Non so se sapete, ma dal 2020 in poi l’UE prevede un aumento della spesa destinata a combattere la CO2 fino a 30 miliardi anno, ovviamente a scapito di altre erogazioni di carattere sociale e produttivo (per esempio fondi all’agricoltura). La reazione durissima in questi giorni degli agricoltori tedeschi, con il “blocco dei trattori”, ne è una logica conseguenza.
Ma checché stabilisca la UE e nonostante i propositi delle varie COP, puntualmente fallimentari, capita poi di leggere che una seria pubblicazione dal titolo Global Carbon Budget, curata dal Global Carbon Project, un network di studiosi e ricercatori, ha rilevato che nel 2023 le emissioni di CO2 a livello globale sono cresciute di 400 milioni di tonnellate. Come mai? Semplice, a fronte di una diminuzione UE (con tutti i costi economici e sociali pagati da noi) e USA, gli aumenti di emissioni di India e Cina hanno provocato il citato aumento globale. Già, perché le loro economie (e i loro politici) non hanno la minima intenzione di rinunciare a carbone, gas e petrolio per frenare il proprio sviluppo economico, con i conseguenti immaginabili rivolgimenti sociali che ne deriverebbero.
Viene poi da ridere leggere in questi giorni che la Germania, per fare un esempio, ha ridotto le emissioni delocalizzando le produzioni più responsabili dell’immissione di CO2 in Cina o altri Paesi in via di sviluppo… un po’ come tenere in ordine il giardino lanciando la spazzatura in quello del vicino…

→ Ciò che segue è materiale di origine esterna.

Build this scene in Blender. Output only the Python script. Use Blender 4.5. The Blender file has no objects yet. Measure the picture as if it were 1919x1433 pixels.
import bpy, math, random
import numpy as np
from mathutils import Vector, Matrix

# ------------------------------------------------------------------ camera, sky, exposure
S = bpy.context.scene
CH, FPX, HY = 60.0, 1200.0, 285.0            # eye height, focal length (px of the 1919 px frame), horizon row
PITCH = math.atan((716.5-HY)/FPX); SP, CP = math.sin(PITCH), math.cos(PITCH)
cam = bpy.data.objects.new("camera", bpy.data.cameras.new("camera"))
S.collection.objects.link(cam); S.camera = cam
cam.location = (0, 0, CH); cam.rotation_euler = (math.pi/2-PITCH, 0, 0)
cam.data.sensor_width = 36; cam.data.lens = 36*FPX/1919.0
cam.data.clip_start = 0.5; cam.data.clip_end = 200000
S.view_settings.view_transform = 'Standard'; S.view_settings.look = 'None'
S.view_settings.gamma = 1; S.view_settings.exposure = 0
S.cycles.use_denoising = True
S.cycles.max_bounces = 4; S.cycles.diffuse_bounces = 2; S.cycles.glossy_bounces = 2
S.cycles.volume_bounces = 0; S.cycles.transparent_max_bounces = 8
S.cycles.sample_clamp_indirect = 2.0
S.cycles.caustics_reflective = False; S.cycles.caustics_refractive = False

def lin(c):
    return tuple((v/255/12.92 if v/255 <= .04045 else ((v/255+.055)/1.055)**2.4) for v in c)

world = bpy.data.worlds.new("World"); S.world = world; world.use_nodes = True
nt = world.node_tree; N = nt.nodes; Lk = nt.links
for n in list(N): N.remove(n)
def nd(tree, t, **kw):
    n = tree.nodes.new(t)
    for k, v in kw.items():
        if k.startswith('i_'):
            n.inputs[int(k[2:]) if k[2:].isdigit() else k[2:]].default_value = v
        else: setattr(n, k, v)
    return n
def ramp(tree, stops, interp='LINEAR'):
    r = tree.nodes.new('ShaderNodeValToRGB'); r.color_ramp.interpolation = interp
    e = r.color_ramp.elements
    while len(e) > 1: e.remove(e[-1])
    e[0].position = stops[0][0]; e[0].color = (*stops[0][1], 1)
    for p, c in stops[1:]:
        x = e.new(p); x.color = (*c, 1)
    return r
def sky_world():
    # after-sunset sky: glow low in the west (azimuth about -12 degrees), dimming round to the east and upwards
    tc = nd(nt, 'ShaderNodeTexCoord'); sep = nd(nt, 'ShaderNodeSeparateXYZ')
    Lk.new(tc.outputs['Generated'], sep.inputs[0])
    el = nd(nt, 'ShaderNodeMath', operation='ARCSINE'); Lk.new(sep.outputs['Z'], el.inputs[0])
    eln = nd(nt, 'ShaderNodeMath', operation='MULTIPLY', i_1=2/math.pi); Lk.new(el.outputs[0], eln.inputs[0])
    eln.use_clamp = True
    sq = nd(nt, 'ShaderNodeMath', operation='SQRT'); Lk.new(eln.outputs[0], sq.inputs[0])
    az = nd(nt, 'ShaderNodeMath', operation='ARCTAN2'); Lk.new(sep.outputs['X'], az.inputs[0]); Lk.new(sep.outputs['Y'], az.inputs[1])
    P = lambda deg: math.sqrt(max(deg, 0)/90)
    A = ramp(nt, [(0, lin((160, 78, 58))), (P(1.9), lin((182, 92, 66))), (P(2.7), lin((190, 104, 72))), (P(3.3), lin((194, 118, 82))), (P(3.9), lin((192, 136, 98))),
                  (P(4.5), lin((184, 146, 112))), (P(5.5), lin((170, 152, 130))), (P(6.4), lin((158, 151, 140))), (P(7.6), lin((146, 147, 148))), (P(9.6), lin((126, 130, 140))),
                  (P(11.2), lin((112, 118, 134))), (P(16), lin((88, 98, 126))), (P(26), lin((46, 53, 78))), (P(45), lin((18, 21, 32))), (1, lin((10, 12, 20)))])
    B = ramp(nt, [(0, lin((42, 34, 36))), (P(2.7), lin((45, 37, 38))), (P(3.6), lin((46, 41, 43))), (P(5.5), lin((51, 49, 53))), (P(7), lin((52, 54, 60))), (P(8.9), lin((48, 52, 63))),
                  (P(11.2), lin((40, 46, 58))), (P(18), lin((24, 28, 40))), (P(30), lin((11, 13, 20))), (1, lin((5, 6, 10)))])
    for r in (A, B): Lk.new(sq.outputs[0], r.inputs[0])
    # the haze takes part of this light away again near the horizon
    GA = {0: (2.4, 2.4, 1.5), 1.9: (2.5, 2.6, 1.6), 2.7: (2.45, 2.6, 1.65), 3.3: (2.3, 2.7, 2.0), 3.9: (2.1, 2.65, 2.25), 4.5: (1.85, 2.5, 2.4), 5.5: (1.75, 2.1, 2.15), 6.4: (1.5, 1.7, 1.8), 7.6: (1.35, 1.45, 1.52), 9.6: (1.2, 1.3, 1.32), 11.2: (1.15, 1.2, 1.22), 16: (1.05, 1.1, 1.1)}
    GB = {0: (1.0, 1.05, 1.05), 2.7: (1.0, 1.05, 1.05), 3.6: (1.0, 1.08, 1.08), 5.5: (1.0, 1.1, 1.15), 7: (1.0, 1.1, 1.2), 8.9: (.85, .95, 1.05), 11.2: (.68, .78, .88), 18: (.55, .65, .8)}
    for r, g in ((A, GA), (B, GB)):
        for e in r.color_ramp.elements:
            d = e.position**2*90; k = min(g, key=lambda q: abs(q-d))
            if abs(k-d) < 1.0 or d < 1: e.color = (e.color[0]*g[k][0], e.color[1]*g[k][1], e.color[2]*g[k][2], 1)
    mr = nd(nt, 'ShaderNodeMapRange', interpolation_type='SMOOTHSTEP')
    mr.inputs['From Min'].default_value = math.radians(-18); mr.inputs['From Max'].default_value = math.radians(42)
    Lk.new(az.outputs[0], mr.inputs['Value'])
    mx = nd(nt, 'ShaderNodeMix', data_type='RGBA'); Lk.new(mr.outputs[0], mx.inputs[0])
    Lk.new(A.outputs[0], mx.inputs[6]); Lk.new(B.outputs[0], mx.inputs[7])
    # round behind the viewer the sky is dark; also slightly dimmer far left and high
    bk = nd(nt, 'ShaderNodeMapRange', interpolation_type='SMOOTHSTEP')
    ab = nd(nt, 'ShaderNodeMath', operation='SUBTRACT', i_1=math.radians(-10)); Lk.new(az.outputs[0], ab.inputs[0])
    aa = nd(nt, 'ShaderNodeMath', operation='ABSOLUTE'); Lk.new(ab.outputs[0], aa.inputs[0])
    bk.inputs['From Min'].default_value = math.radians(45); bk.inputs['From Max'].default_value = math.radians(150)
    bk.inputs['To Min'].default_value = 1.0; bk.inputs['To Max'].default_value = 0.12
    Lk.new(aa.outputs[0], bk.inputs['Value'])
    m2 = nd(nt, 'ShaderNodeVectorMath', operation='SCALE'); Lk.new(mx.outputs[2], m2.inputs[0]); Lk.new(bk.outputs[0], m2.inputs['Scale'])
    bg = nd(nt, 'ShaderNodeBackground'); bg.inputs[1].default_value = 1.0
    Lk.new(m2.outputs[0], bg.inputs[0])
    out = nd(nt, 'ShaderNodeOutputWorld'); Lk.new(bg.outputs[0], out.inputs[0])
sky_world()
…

Che dire poi delle cosiddette fonti energetiche rinnovabili, caldamente raccomandate dalla COP28? Ci sarebbe anche qui un lungo discorso da fare, mi limito a ricordare che la tecnologia costruttiva di pale eoliche e, soprattutto, pannelli fotovoltaici è in mano alla Cina che per produrre, come abbiamo visto, ci dà dentro alla grande col carbone!
Ci sono finalmente segnali che l’opinione pubblica europea si stia accorgendo del corto circuito di una politica verde poco scientifica e molto ideologica. Spero che basti per generare un cambiamento degli indirizzi politici europei, oggi orientati maggiormente al soddisfacimento dei desideri delle élite e della finanza internazionale, piuttosto che al benessere della gente comune.